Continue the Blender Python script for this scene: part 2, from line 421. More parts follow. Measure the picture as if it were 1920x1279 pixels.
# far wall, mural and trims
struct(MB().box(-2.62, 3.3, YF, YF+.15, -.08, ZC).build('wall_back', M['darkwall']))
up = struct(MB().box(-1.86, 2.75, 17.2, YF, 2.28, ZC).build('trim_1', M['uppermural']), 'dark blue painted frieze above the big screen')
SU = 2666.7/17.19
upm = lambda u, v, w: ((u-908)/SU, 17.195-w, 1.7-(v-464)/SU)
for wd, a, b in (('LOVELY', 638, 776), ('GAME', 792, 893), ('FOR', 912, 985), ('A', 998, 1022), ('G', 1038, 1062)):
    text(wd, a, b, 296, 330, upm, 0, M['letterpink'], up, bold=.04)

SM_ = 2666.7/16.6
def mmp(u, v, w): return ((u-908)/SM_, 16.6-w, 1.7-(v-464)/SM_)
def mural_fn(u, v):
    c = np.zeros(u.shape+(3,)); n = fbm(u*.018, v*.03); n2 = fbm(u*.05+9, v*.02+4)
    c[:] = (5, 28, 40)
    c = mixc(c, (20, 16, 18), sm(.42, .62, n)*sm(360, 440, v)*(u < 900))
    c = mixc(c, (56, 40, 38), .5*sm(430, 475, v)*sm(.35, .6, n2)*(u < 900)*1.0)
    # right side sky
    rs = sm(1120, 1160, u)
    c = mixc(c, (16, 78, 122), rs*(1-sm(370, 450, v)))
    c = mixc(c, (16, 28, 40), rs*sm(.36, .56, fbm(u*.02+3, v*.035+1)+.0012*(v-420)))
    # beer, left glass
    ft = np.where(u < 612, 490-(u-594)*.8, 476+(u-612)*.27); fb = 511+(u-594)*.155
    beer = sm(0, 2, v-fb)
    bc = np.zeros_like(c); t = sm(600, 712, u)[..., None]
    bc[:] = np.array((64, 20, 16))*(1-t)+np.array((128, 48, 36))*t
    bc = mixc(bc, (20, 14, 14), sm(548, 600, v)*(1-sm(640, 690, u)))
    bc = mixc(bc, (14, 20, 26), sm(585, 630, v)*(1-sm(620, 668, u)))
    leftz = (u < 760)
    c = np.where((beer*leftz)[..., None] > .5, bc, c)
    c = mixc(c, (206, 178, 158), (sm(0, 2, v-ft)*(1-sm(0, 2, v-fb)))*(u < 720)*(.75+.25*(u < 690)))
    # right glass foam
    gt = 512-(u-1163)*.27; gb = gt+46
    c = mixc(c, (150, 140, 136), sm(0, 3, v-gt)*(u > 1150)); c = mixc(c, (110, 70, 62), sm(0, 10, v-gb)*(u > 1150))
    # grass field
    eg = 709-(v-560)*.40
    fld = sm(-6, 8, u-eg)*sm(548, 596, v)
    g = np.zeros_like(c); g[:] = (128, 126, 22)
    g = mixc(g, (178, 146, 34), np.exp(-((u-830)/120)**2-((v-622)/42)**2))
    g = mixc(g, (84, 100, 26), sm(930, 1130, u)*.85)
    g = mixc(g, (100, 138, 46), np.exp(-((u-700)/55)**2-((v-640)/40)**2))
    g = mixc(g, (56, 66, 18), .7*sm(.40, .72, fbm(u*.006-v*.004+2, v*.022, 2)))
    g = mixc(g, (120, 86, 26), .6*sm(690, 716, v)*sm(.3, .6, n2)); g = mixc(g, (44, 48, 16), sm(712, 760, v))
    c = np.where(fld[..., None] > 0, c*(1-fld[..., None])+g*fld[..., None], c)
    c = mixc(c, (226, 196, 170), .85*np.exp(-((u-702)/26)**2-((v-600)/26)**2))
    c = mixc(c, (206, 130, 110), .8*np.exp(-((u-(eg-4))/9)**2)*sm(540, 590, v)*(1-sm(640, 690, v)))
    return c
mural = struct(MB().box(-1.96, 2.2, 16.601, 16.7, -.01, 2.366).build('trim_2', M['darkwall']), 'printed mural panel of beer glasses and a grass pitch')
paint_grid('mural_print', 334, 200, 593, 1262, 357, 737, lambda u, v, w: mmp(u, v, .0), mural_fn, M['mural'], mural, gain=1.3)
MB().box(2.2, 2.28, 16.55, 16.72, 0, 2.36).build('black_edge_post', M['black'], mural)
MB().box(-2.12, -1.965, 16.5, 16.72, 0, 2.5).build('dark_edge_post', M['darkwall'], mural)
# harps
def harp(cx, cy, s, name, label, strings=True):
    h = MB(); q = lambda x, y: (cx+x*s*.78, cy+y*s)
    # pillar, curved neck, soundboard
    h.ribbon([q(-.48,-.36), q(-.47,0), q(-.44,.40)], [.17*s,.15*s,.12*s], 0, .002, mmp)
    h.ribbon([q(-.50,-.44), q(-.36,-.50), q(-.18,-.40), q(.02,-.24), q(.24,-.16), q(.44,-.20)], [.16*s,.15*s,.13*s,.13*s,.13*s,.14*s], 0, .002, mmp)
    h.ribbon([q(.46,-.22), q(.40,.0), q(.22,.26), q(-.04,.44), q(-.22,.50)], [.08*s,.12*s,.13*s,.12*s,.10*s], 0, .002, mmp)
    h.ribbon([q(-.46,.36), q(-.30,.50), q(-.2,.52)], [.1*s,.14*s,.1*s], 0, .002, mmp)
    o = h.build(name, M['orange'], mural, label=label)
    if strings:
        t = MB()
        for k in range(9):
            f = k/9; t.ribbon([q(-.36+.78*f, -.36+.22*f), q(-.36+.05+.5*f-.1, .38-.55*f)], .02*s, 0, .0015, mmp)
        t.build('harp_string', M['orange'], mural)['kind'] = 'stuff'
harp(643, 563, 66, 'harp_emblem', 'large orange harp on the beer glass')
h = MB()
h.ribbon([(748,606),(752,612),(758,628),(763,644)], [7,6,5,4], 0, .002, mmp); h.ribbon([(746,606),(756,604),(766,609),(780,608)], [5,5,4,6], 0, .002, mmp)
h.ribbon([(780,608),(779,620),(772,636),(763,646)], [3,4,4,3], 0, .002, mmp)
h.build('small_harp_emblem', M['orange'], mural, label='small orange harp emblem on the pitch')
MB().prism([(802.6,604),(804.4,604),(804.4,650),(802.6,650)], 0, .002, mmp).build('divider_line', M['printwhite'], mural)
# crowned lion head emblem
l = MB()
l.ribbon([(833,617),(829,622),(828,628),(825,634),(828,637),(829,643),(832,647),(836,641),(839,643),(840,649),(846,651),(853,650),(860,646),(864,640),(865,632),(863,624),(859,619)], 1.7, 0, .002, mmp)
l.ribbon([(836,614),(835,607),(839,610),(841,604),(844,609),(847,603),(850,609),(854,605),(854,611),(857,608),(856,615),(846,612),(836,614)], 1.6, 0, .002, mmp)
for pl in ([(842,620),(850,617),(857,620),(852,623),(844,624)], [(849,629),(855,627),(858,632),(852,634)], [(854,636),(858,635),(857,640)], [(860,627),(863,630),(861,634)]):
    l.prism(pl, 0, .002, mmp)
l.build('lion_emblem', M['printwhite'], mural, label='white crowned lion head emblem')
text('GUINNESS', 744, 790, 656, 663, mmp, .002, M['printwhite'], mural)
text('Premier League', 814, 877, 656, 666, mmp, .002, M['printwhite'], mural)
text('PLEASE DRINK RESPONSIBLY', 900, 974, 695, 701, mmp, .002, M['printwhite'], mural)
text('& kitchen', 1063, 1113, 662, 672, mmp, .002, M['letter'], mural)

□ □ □

> _Problem statement_
Repeat the data above exactly.

> _Exercise solution_
Continue the Blender Python script for this scene: part 2, from line 421. More parts follow. Measure the picture as if it were 1920x1279 pixels.
# far wall, mural and trims
struct(MB().box(-2.62, 3.3, YF, YF+.15, -.08, ZC).build('wall_back', M['darkwall']))
up = struct(MB().box(-1.86, 2.75, 17.2, YF, 2.28, ZC).build('trim_1', M['uppermural']), 'dark blue painted frieze above the big screen')
SU = 2666.7/17.19
upm = lambda u, v, w: ((u-908)/SU, 17.195-w, 1.7-(v-464)/SU)
for wd, a, b in (('LOVELY', 638, 776), ('GAME', 792, 893), ('FOR', 912, 985), ('A', 998, 1022), ('G', 1038, 1062)):
    text(wd, a, b, 296, 330, upm, 0, M['letterpink'], up, bold=.04)

SM_ = 2666.7/16.6
def mmp(u, v, w): return ((u-908)/SM_, 16.6-w, 1.7-(v-464)/SM_)
def mural_fn(u, v):
    c = np.zeros(u.shape+(3,)); n = fbm(u*.018, v*.03); n2 = fbm(u*.05+9, v*.02+4)
    c[:] = (5, 28, 40)
    c = mixc(c, (20, 16, 18), sm(.42, .62, n)*sm(360, 440, v)*(u < 900))
    c = mixc(c, (56, 40, 38), .5*sm(430, 475, v)*sm(.35, .6, n2)*(u < 900)*1.0)
    # right side sky
    rs = sm(1120, 1160, u)
    c = mixc(c, (16, 78, 122), rs*(1-sm(370, 450, v)))
    c = mixc(c, (16, 28, 40), rs*sm(.36, .56, fbm(u*.02+3, v*.035+1)+.0012*(v-420)))
    # beer, left glass
    ft = np.where(u < 612, 490-(u-594)*.8, 476+(u-612)*.27); fb = 511+(u-594)*.155
    beer = sm(0, 2, v-fb)
    bc = np.zeros_like(c); t = sm(600, 712, u)[..., None]
    bc[:] = np.array((64, 20, 16))*(1-t)+np.array((128, 48, 36))*t
    bc = mixc(bc, (20, 14, 14), sm(548, 600, v)*(1-sm(640, 690, u)))
    bc = mixc(bc, (14, 20, 26), sm(585, 630, v)*(1-sm(620, 668, u)))
    leftz = (u < 760)
    c = np.where((beer*leftz)[..., None] > .5, bc, c)
    c = mixc(c, (206, 178, 158), (sm(0, 2, v-ft)*(1-sm(0, 2, v-fb)))*(u < 720)*(.75+.25*(u < 690)))
    # right glass foam
    gt = 512-(u-1163)*.27; gb = gt+46
    c = mixc(c, (150, 140, 136), sm(0, 3, v-gt)*(u > 1150)); c = mixc(c, (110, 70, 62), sm(0, 10, v-gb)*(u > 1150))
    # grass field
    eg = 709-(v-560)*.40
    fld = sm(-6, 8, u-eg)*sm(548, 596, v)
    g = np.zeros_like(c); g[:] = (128, 126, 22)
    g = mixc(g, (178, 146, 34), np.exp(-((u-830)/120)**2-((v-622)/42)**2))
    g = mixc(g, (84, 100, 26), sm(930, 1130, u)*.85)
    g = mixc(g, (100, 138, 46), np.exp(-((u-700)/55)**2-((v-640)/40)**2))
    g = mixc(g, (56, 66, 18), .7*sm(.40, .72, fbm(u*.006-v*.004+2, v*.022, 2)))
    g = mixc(g, (120, 86, 26), .6*sm(690, 716, v)*sm(.3, .6, n2)); g = mixc(g, (44, 48, 16), sm(712, 760, v))
    c = np.where(fld[..., None] > 0, c*(1-fld[..., None])+g*fld[..., None], c)
    c = mixc(c, (226, 196, 170), .85*np.exp(-((u-702)/26)**2-((v-600)/26)**2))
    c = mixc(c, (206, 130, 110), .8*np.exp(-((u-(eg-4))/9)**2)*sm(540, 590, v)*(1-sm(640, 690, v)))
    return c
mural = struct(MB().box(-1.96, 2.2, 16.601, 16.7, -.01, 2.366).build('trim_2', M['darkwall']), 'printed mural panel of beer glasses and a grass pitch')
paint_grid('mural_print', 334, 200, 593, 1262, 357, 737, lambda u, v, w: mmp(u, v, .0), mural_fn, M['mural'], mural, gain=1.3)
MB().box(2.2, 2.28, 16.55, 16.72, 0, 2.36).build('black_edge_post', M['black'], mural)
MB().box(-2.12, -1.965, 16.5, 16.72, 0, 2.5).build('dark_edge_post', M['darkwall'], mural)
# harps
def harp(cx, cy, s, name, label, strings=True):
    h = MB(); q = lambda x, y: (cx+x*s*.78, cy+y*s)
    # pillar, curved neck, soundboard
    h.ribbon([q(-.48,-.36), q(-.47,0), q(-.44,.40)], [.17*s,.15*s,.12*s], 0, .002, mmp)
    h.ribbon([q(-.50,-.44), q(-.36,-.50), q(-.18,-.40), q(.02,-.24), q(.24,-.16), q(.44,-.20)], [.16*s,.15*s,.13*s,.13*s,.13*s,.14*s], 0, .002, mmp)
    h.ribbon([q(.46,-.22), q(.40,.0), q(.22,.26), q(-.04,.44), q(-.22,.50)], [.08*s,.12*s,.13*s,.12*s,.10*s], 0, .002, mmp)
    h.ribbon([q(-.46,.36), q(-.30,.50), q(-.2,.52)], [.1*s,.14*s,.1*s], 0, .002, mmp)
    o = h.build(name, M['orange'], mural, label=label)
    if strings:
        t = MB()
        for k in range(9):
            f = k/9; t.ribbon([q(-.36+.78*f, -.36+.22*f), q(-.36+.05+.5*f-.1, .38-.55*f)], .02*s, 0, .0015, mmp)
        t.build('harp_string', M['orange'], mural)['kind'] = 'stuff'
harp(643, 563, 66, 'harp_emblem', 'large orange harp on the beer glass')
h = MB()
h.ribbon([(748,606),(752,612),(758,628),(763,644)], [7,6,5,4], 0, .002, mmp); h.ribbon([(746,606),(756,604),(766,609),(780,608)], [5,5,4,6], 0, .002, mmp)
h.ribbon([(780,608),(779,620),(772,636),(763,646)], [3,4,4,3], 0, .002, mmp)
h.build('small_harp_emblem', M['orange'], mural, label='small orange harp emblem on the pitch')
MB().prism([(802.6,604),(804.4,604),(804.4,650),(802.6,650)], 0, .002, mmp).build('divider_line', M['printwhite'], mural)
# crowned lion head emblem
l = MB()
l.ribbon([(833,617),(829,622),(828,628),(825,634),(828,637),(829,643),(832,647),(836,641),(839,643),(840,649),(846,651),(853,650),(860,646),(864,640),(865,632),(863,624),(859,619)], 1.7, 0, .002, mmp)
l.ribbon([(836,614),(835,607),(839,610),(841,604),(844,609),(847,603),(850,609),(854,605),(854,611),(857,608),(856,615),(846,612),(836,614)], 1.6, 0, .002, mmp)
for pl in ([(842,620),(850,617),(857,620),(852,623),(844,624)], [(849,629),(855,627),(858,632),(852,634)], [(854,636),(858,635),(857,640)], [(860,627),(863,630),(861,634)]):
    l.prism(pl, 0, .002, mmp)
l.build('lion_emblem', M['printwhite'], mural, label='white crowned lion head emblem')
text('GUINNESS', 744, 790, 656, 663, mmp, .002, M['printwhite'], mural)
text('Premier League', 814, 877, 656, 666, mmp, .002, M['printwhite'], mural)
text('PLEASE DRINK RESPONSIBLY', 900, 974, 695, 701, mmp, .002, M['printwhite'], mural)
text('& kitchen', 1063, 1113, 662, 672, mmp, .002, M['letter'], mural)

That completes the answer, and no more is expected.